TASK: Transcribe the records in full, keeping every character as it is.

════════════════════

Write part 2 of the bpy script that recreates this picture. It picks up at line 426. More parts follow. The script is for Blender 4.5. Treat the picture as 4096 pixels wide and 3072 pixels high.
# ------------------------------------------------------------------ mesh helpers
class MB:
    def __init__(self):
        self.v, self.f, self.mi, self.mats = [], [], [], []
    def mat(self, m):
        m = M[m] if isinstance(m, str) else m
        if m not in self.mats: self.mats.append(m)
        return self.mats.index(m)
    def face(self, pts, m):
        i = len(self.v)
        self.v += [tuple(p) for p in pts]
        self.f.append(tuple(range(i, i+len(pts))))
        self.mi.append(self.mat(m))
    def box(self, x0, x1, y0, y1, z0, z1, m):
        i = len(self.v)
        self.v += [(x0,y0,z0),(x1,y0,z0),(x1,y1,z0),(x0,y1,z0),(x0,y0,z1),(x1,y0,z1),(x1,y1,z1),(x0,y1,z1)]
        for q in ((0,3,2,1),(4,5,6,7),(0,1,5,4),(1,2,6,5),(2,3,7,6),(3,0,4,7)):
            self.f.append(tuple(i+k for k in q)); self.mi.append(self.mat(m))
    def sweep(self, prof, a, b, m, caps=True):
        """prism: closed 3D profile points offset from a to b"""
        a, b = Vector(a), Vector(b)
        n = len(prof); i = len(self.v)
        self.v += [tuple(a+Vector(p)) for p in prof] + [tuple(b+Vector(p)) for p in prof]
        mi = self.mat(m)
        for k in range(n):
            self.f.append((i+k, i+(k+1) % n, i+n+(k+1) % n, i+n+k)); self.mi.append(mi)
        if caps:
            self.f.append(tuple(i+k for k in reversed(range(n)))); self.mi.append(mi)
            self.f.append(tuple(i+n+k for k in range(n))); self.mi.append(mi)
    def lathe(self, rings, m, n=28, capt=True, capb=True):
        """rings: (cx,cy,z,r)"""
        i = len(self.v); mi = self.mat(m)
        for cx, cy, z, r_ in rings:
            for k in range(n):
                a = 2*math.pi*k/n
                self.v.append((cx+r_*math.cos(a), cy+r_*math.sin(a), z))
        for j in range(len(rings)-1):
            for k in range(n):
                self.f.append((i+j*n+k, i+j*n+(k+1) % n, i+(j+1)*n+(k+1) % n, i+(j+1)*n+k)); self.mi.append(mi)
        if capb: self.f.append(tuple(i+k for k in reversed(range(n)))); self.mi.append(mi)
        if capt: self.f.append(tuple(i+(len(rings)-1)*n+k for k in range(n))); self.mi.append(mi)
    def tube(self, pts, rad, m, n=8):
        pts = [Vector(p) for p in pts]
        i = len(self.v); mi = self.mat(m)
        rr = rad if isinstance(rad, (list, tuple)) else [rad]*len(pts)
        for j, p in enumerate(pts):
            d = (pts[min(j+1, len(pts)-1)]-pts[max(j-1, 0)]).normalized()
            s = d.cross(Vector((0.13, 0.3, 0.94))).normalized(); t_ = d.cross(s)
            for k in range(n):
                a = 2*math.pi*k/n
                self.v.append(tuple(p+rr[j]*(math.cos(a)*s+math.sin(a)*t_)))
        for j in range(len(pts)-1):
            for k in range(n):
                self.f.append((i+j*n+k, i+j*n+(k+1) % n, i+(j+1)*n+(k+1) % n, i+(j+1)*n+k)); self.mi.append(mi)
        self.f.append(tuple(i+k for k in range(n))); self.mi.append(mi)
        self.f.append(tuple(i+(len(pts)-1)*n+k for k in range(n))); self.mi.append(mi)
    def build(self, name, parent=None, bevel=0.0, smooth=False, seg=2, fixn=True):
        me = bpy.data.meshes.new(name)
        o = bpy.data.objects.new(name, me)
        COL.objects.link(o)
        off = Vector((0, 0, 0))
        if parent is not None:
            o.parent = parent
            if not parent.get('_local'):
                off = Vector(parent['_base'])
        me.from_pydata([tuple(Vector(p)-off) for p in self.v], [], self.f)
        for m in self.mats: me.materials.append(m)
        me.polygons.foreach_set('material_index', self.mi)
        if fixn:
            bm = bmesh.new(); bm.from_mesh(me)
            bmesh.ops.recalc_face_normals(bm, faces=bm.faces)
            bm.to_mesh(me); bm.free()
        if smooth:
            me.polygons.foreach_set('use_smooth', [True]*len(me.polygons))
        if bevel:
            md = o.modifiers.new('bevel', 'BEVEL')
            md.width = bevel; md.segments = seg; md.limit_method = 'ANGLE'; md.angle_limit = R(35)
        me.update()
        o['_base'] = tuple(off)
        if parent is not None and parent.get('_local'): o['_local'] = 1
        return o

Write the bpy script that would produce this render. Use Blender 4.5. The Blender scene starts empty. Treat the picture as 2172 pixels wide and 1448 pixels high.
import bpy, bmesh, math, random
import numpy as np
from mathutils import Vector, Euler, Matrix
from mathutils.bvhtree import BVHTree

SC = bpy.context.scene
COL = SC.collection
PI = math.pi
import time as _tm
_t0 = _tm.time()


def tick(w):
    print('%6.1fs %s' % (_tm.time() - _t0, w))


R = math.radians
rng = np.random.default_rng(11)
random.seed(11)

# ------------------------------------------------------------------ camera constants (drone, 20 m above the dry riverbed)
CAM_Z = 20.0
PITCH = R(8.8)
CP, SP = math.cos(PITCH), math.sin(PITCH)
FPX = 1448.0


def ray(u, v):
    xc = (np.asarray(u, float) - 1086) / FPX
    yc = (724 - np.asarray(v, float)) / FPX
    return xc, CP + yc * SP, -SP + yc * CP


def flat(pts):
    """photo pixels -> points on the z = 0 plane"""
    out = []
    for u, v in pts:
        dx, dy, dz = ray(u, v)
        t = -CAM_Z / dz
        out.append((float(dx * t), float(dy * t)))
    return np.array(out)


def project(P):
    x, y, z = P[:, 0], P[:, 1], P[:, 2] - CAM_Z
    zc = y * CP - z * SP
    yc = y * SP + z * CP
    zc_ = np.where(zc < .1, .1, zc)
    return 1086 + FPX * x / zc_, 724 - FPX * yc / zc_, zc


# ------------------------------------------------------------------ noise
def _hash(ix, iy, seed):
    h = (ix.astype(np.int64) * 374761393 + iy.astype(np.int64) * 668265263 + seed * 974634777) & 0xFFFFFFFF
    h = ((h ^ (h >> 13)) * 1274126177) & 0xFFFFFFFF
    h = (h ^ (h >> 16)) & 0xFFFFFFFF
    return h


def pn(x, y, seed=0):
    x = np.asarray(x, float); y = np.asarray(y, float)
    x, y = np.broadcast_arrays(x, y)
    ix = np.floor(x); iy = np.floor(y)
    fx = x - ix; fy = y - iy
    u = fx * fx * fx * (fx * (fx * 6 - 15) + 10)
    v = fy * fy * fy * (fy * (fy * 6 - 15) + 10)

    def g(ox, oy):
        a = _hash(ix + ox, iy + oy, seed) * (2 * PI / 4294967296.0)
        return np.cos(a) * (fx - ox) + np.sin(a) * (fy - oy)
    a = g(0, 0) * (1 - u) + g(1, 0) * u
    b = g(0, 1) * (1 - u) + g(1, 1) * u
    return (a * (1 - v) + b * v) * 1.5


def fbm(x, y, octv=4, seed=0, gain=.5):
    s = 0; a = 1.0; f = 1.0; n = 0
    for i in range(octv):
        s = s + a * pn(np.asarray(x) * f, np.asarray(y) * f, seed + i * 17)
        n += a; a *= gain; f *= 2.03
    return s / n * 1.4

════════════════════

OUTPUT FOR THIS TASK:
Write part 2 of the bpy script that recreates this picture. It picks up at line 426. More parts follow. The script is for Blender 4.5. Treat the picture as 4096 pixels wide and 3072 pixels high.
# ------------------------------------------------------------------ mesh helpers
class MB:
    def __init__(self):
        self.v, self.f, self.mi, self.mats = [], [], [], []
    def mat(self, m):
        m = M[m] if isinstance(m, str) else m
        if m not in self.mats: self.mats.append(m)
        return self.mats.index(m)
    def face(self, pts, m):
        i = len(self.v)
        self.v += [tuple(p) for p in pts]
        self.f.append(tuple(range(i, i+len(pts))))
        self.mi.append(self.mat(m))
    def box(self, x0, x1, y0, y1, z0, z1, m):
        i = len(self.v)
        self.v += [(x0,y0,z0),(x1,y0,z0),(x1,y1,z0),(x0,y1,z0),(x0,y0,z1),(x1,y0,z1),(x1,y1,z1),(x0,y1,z1)]
        for q in ((0,3,2,1),(4,5,6,7),(0,1,5,4),(1,2,6,5),(2,3,7,6),(3,0,4,7)):
            self.f.append(tuple(i+k for k in q)); self.mi.append(self.mat(m))
    def sweep(self, prof, a, b, m, caps=True):
        """prism: closed 3D profile points offset from a to b"""
        a, b = Vector(a), Vector(b)
        n = len(prof); i = len(self.v)
        self.v += [tuple(a+Vector(p)) for p in prof] + [tuple(b+Vector(p)) for p in prof]
        mi = self.mat(m)
        for k in range(n):
            self.f.append((i+k, i+(k+1) % n, i+n+(k+1) % n, i+n+k)); self.mi.append(mi)
        if caps:
            self.f.append(tuple(i+k for k in reversed(range(n)))); self.mi.append(mi)
            self.f.append(tuple(i+n+k for k in range(n))); self.mi.append(mi)
    def lathe(self, rings, m, n=28, capt=True, capb=True):
        """rings: (cx,cy,z,r)"""
        i = len(self.v); mi = self.mat(m)
        for cx, cy, z, r_ in rings:
            for k in range(n):
                a = 2*math.pi*k/n
                self.v.append((cx+r_*math.cos(a), cy+r_*math.sin(a), z))
        for j in range(len(rings)-1):
            for k in range(n):
                self.f.append((i+j*n+k, i+j*n+(k+1) % n, i+(j+1)*n+(k+1) % n, i+(j+1)*n+k)); self.mi.append(mi)
        if capb: self.f.append(tuple(i+k for k in reversed(range(n)))); self.mi.append(mi)
        if capt: self.f.append(tuple(i+(len(rings)-1)*n+k for k in range(n))); self.mi.append(mi)
    def tube(self, pts, rad, m, n=8):
        pts = [Vector(p) for p in pts]
        i = len(self.v); mi = self.mat(m)
        rr = rad if isinstance(rad, (list, tuple)) else [rad]*len(pts)
        for j, p in enumerate(pts):
            d = (pts[min(j+1, len(pts)-1)]-pts[max(j-1, 0)]).normalized()
            s = d.cross(Vector((0.13, 0.3, 0.94))).normalized(); t_ = d.cross(s)
            for k in range(n):
                a = 2*math.pi*k/n
                self.v.append(tuple(p+rr[j]*(math.cos(a)*s+math.sin(a)*t_)))
        for j in range(len(pts)-1):
            for k in range(n):
                self.f.append((i+j*n+k, i+j*n+(k+1) % n, i+(j+1)*n+(k+1) % n, i+(j+1)*n+k)); self.mi.append(mi)
        self.f.append(tuple(i+k for k in range(n))); self.mi.append(mi)
        self.f.append(tuple(i+(len(pts)-1)*n+k for k in range(n))); self.mi.append(mi)
    def build(self, name, parent=None, bevel=0.0, smooth=False, seg=2, fixn=True):
        me = bpy.data.meshes.new(name)
        o = bpy.data.objects.new(name, me)
        COL.objects.link(o)
        off = Vector((0, 0, 0))
        if parent is not None:
            o.parent = parent
            if not parent.get('_local'):
                off = Vector(parent['_base'])
        me.from_pydata([tuple(Vector(p)-off) for p in self.v], [], self.f)
        for m in self.mats: me.materials.append(m)
        me.polygons.foreach_set('material_index', self.mi)
        if fixn:
            bm = bmesh.new(); bm.from_mesh(me)
            bmesh.ops.recalc_face_normals(bm, faces=bm.faces)
            bm.to_mesh(me); bm.free()
        if smooth:
            me.polygons.foreach_set('use_smooth', [True]*len(me.polygons))
        if bevel:
            md = o.modifiers.new('bevel', 'BEVEL')
            md.width = bevel; md.segments = seg; md.limit_method = 'ANGLE'; md.angle_limit = R(35)
        me.update()
        o['_base'] = tuple(off)
        if parent is not None and parent.get('_local'): o['_local'] = 1
        return o

Write the bpy script that would produce this render. Use Blender 4.5. The Blender scene starts empty. Treat the picture as 2172 pixels wide and 1448 pixels high.
import bpy, bmesh, math, random
import numpy as np
from mathutils import Vector, Euler, Matrix
from mathutils.bvhtree import BVHTree

SC = bpy.context.scene
COL = SC.collection
PI = math.pi
import time as _tm
_t0 = _tm.time()


def tick(w):
    print('%6.1fs %s' % (_tm.time() - _t0, w))


R = math.radians
rng = np.random.default_rng(11)
random.seed(11)

# ------------------------------------------------------------------ camera constants (drone, 20 m above the dry riverbed)
CAM_Z = 20.0
PITCH = R(8.8)
CP, SP = math.cos(PITCH), math.sin(PITCH)
FPX = 1448.0


def ray(u, v):
    xc = (np.asarray(u, float) - 1086) / FPX
    yc = (724 - np.asarray(v, float)) / FPX
    return xc, CP + yc * SP, -SP + yc * CP


def flat(pts):
    """photo pixels -> points on the z = 0 plane"""
    out = []
    for u, v in pts:
        dx, dy, dz = ray(u, v)
        t = -CAM_Z / dz
        out.append((float(dx * t), float(dy * t)))
    return np.array(out)


def project(P):
    x, y, z = P[:, 0], P[:, 1], P[:, 2] - CAM_Z
    zc = y * CP - z * SP
    yc = y * SP + z * CP
    zc_ = np.where(zc < .1, .1, zc)
    return 1086 + FPX * x / zc_, 724 - FPX * yc / zc_, zc


# ------------------------------------------------------------------ noise
def _hash(ix, iy, seed):
    h = (ix.astype(np.int64) * 374761393 + iy.astype(np.int64) * 668265263 + seed * 974634777) & 0xFFFFFFFF
    h = ((h ^ (h >> 13)) * 1274126177) & 0xFFFFFFFF
    h = (h ^ (h >> 16)) & 0xFFFFFFFF
    return h


def pn(x, y, seed=0):
    x = np.asarray(x, float); y = np.asarray(y, float)
    x, y = np.broadcast_arrays(x, y)
    ix = np.floor(x); iy = np.floor(y)
    fx = x - ix; fy = y - iy
    u = fx * fx * fx * (fx * (fx * 6 - 15) + 10)
    v = fy * fy * fy * (fy * (fy * 6 - 15) + 10)

    def g(ox, oy):
        a = _hash(ix + ox, iy + oy, seed) * (2 * PI / 4294967296.0)
        return np.cos(a) * (fx - ox) + np.sin(a) * (fy - oy)
    a = g(0, 0) * (1 - u) + g(1, 0) * u
    b = g(0, 1) * (1 - u) + g(1, 1) * u
    return (a * (1 - v) + b * v) * 1.5


def fbm(x, y, octv=4, seed=0, gain=.5):
    s = 0; a = 1.0; f = 1.0; n = 0
    for i in range(octv):
        s = s + a * pn(np.asarray(x) * f, np.asarray(y) * f, seed + i * 17)
        n += a; a *= gain; f *= 2.03
    return s / n * 1.4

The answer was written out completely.